**Exercise goal**
Skip the pictures. Repeat everything else in the records word for word.

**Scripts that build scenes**
● ● ● ●

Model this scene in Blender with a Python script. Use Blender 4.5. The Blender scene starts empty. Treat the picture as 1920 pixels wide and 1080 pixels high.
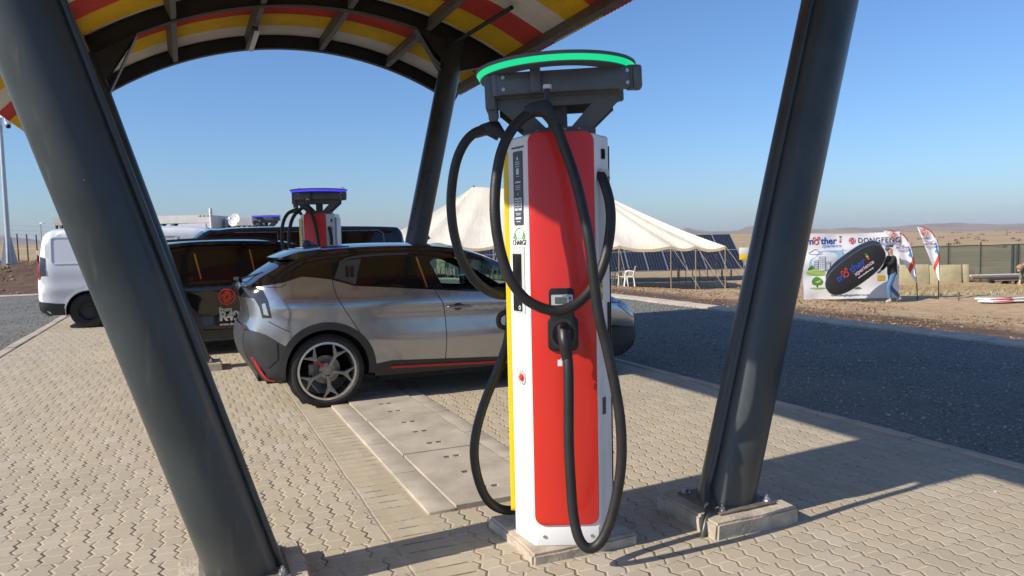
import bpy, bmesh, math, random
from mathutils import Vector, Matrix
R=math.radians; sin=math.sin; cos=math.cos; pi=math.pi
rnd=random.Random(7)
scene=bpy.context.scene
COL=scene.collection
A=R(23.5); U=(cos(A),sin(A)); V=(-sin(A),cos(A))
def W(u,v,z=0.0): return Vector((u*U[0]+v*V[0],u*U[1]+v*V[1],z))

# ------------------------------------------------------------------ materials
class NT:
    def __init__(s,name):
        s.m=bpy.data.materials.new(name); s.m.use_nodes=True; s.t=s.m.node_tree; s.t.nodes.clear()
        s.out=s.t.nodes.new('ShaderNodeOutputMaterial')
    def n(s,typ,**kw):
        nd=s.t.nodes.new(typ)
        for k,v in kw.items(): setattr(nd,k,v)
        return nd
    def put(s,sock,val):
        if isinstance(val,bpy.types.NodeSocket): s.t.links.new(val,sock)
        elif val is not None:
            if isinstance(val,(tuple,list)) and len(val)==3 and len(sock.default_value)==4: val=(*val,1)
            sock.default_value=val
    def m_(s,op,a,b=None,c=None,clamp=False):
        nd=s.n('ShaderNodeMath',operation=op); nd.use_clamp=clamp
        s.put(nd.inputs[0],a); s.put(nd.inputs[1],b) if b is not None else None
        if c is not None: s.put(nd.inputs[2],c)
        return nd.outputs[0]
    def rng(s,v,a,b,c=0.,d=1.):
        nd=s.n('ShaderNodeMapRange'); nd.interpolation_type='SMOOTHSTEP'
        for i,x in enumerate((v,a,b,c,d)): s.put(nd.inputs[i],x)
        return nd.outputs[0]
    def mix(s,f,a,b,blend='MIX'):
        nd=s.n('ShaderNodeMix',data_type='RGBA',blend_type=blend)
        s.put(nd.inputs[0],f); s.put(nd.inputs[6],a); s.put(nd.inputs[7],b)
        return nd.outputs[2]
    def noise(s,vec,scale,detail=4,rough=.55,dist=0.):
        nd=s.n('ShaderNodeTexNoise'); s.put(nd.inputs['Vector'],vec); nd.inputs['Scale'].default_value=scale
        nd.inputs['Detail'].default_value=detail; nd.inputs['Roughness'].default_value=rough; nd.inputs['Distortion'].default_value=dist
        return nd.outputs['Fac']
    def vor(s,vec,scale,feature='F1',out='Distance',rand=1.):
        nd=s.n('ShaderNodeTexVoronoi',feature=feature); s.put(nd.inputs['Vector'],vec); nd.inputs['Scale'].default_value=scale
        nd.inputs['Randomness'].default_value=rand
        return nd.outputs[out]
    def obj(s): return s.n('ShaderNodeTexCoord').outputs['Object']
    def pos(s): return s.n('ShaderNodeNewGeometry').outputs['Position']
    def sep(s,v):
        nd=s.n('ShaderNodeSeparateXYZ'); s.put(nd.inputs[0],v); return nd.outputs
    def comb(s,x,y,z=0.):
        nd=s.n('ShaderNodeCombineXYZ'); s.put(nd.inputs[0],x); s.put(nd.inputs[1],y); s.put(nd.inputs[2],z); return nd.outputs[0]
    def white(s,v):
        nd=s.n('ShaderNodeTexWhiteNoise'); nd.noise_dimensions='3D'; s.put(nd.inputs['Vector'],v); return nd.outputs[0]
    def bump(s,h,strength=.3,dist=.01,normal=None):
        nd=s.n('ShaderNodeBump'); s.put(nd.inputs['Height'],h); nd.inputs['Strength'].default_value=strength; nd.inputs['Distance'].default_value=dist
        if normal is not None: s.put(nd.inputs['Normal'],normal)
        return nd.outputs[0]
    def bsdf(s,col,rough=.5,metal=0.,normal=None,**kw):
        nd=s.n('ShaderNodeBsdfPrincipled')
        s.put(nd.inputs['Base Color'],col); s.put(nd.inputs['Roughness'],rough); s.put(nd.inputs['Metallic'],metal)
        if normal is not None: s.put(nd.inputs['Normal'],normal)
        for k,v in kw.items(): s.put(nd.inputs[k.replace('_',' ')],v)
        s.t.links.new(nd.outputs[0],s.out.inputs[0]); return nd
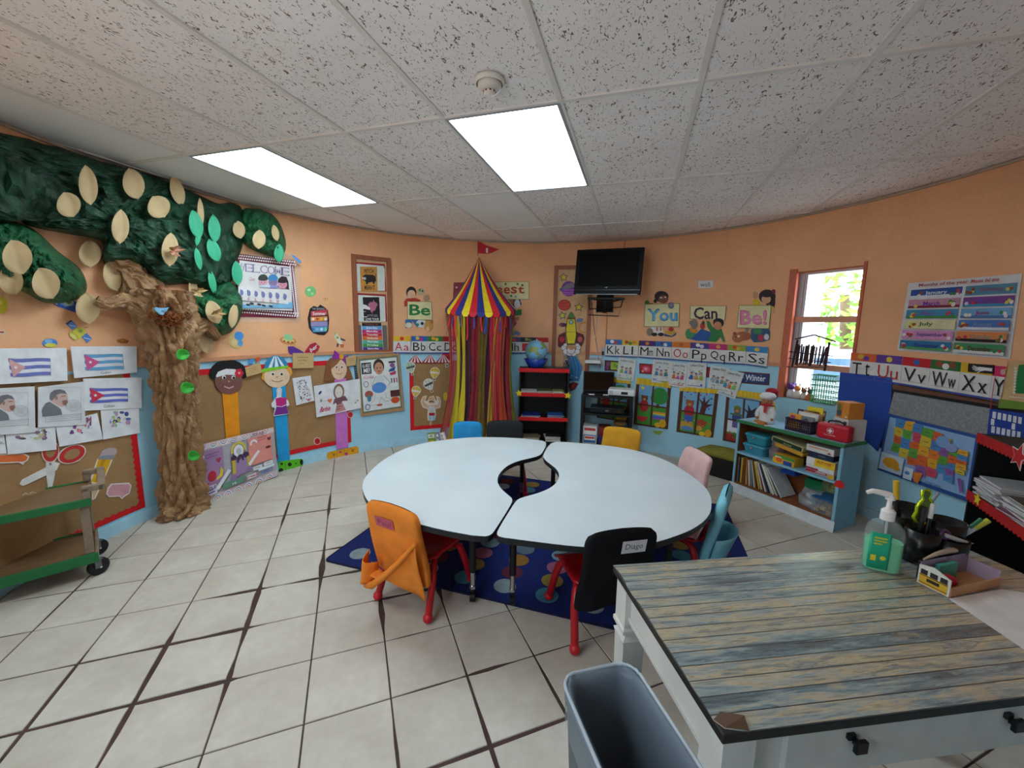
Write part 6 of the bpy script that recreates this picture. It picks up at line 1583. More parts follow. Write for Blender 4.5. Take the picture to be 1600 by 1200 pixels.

● ● ● ●

**Exercise output**
Model this scene in Blender with a Python script. Use Blender 4.5. The Blender scene starts empty. Treat the picture as 1920 pixels wide and 1080 pixels high.
import bpy, bmesh, math, random
from mathutils import Vector, Matrix
R=math.radians; sin=math.sin; cos=math.cos; pi=math.pi
rnd=random.Random(7)
scene=bpy.context.scene
COL=scene.collection
A=R(23.5); U=(cos(A),sin(A)); V=(-sin(A),cos(A))
def W(u,v,z=0.0): return Vector((u*U[0]+v*V[0],u*U[1]+v*V[1],z))

# ------------------------------------------------------------------ materials
class NT:
    def __init__(s,name):
        s.m=bpy.data.materials.new(name); s.m.use_nodes=True; s.t=s.m.node_tree; s.t.nodes.clear()
        s.out=s.t.nodes.new('ShaderNodeOutputMaterial')
    def n(s,typ,**kw):
        nd=s.t.nodes.new(typ)
        for k,v in kw.items(): setattr(nd,k,v)
        return nd
    def put(s,sock,val):
        if isinstance(val,bpy.types.NodeSocket): s.t.links.new(val,sock)
        elif val is not None:
            if isinstance(val,(tuple,list)) and len(val)==3 and len(sock.default_value)==4: val=(*val,1)
            sock.default_value=val
    def m_(s,op,a,b=None,c=None,clamp=False):
        nd=s.n('ShaderNodeMath',operation=op); nd.use_clamp=clamp
        s.put(nd.inputs[0],a); s.put(nd.inputs[1],b) if b is not None else None
        if c is not None: s.put(nd.inputs[2],c)
        return nd.outputs[0]
    def rng(s,v,a,b,c=0.,d=1.):
        nd=s.n('ShaderNodeMapRange'); nd.interpolation_type='SMOOTHSTEP'
        for i,x in enumerate((v,a,b,c,d)): s.put(nd.inputs[i],x)
        return nd.outputs[0]
    def mix(s,f,a,b,blend='MIX'):
        nd=s.n('ShaderNodeMix',data_type='RGBA',blend_type=blend)
        s.put(nd.inputs[0],f); s.put(nd.inputs[6],a); s.put(nd.inputs[7],b)
        return nd.outputs[2]
    def noise(s,vec,scale,detail=4,rough=.55,dist=0.):
        nd=s.n('ShaderNodeTexNoise'); s.put(nd.inputs['Vector'],vec); nd.inputs['Scale'].default_value=scale
        nd.inputs['Detail'].default_value=detail; nd.inputs['Roughness'].default_value=rough; nd.inputs['Distortion'].default_value=dist
        return nd.outputs['Fac']
    def vor(s,vec,scale,feature='F1',out='Distance',rand=1.):
        nd=s.n('ShaderNodeTexVoronoi',feature=feature); s.put(nd.inputs['Vector'],vec); nd.inputs['Scale'].default_value=scale
        nd.inputs['Randomness'].default_value=rand
        return nd.outputs[out]
    def obj(s): return s.n('ShaderNodeTexCoord').outputs['Object']
    def pos(s): return s.n('ShaderNodeNewGeometry').outputs['Position']
    def sep(s,v):
        nd=s.n('ShaderNodeSeparateXYZ'); s.put(nd.inputs[0],v); return nd.outputs
    def comb(s,x,y,z=0.):
        nd=s.n('ShaderNodeCombineXYZ'); s.put(nd.inputs[0],x); s.put(nd.inputs[1],y); s.put(nd.inputs[2],z); return nd.outputs[0]
    def white(s,v):
        nd=s.n('ShaderNodeTexWhiteNoise'); nd.noise_dimensions='3D'; s.put(nd.inputs['Vector'],v); return nd.outputs[0]
    def bump(s,h,strength=.3,dist=.01,normal=None):
        nd=s.n('ShaderNodeBump'); s.put(nd.inputs['Height'],h); nd.inputs['Strength'].default_value=strength; nd.inputs['Distance'].default_value=dist
        if normal is not None: s.put(nd.inputs['Normal'],normal)
        return nd.outputs[0]
    def bsdf(s,col,rough=.5,metal=0.,normal=None,**kw):
        nd=s.n('ShaderNodeBsdfPrincipled')
        s.put(nd.inputs['Base Color'],col); s.put(nd.inputs['Roughness'],rough); s.put(nd.inputs['Metallic'],metal)
        if normal is not None: s.put(nd.inputs['Normal'],normal)
        for k,v in kw.items(): s.put(nd.inputs[k.replace('_',' ')],v)
        s.t.links.new(nd.outputs[0],s.out.inputs[0]); return nd
Write part 6 of the bpy script that recreates this picture. It picks up at line 1583. More parts follow. Write for Blender 4.5. Take the picture to be 1600 by 1200 pixels.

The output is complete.